Is it worth all the trouble just to get 20k from the property? It is if that is what you make in 6 months in your PAYG job.
 
Most people do the work themselves for a 'gain' yet you can also get a second job for the same gain with less risk.

It has its benefits, but if you don't move on from that strategy, financial freedom will be a pipe dream.

I used the increase in equity from hands on renos to help make my properties positive geared, and recently moved into granny flats. Recently started a reno business and bought into a small painting and gyprocking company. Suddenly everything has become cheaper. EVERYTHING. Materials, approvals, labour. Reno doesn't make sense when you can build at 70% of usual costs.

Thanks Navid. What you said makes sense. Hopefully this will be an eye opener to me. Thanks for sharing your experience.
 
And renovations are very good learning process. You know what is there in a house. How much it costs to repair stuff and so on.

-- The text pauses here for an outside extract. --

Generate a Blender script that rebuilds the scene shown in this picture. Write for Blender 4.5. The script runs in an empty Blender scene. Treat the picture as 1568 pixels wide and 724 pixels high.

If the plan is to have 5+ properties, it is worth to do a few mistakes and loose money instead of loosing it to tradies who will rip you off over the years whenever you have maintenance issues.

Totally agree with this!

It also helps to suss out and learn to manage tradies. I went through 5 electricians before I found one I trusted. Lost a bit on small electrical jobs, yet worth it as I know I have a trusted partner for the bigger projects.

Definitely helps to walk into a job and know... ok, $7k kitchen reno, $3k for this and... maybe $2k due to unknowns there. Ok my offer is...

Oh and it takes time to learn where to purchase $500 vanities for $200, etc. Or little tricks to cut costs. That really makes a difference.

I once again will have to thank fellow SS's and my mentors for helping me out over the last two years. And still so so much more to learn from you all in the years to come. I can only hope to give back as much as I got.
 
... I strongly believe buying slightly run down properties and renovating them to keep. It works very well for low income earners. You can create the equity instead of waiting for the market to move.

Problem is that, at some stage, everybody "invents" this strategy for themselves and starts bidding the easy-to-renovate places to unprofitable prices, so it ends up a mug's game.

The money is in the harder-to-renovate places, or those that LOOK harder to renovate. Even more money is in the places that need significant work (e.g., fire damage) and/or places that are so bad the lenders refuse to lend or want huge deposit to mitigate the risk.
 
Problem is that, at some stage, everybody "invents" this strategy for themselves and starts bidding the easy-to-renovate places to unprofitable prices, so it ends up a mug's game.

That's true! I have seen it happening. But I feel it is good to go after properties which are not dressed up for sale. Once the sellers have done the painting and cleaning, they are aiming for a premium. But a house which needs some paint and gardening is better for investors!

Well, each has their own way! I just shared ours.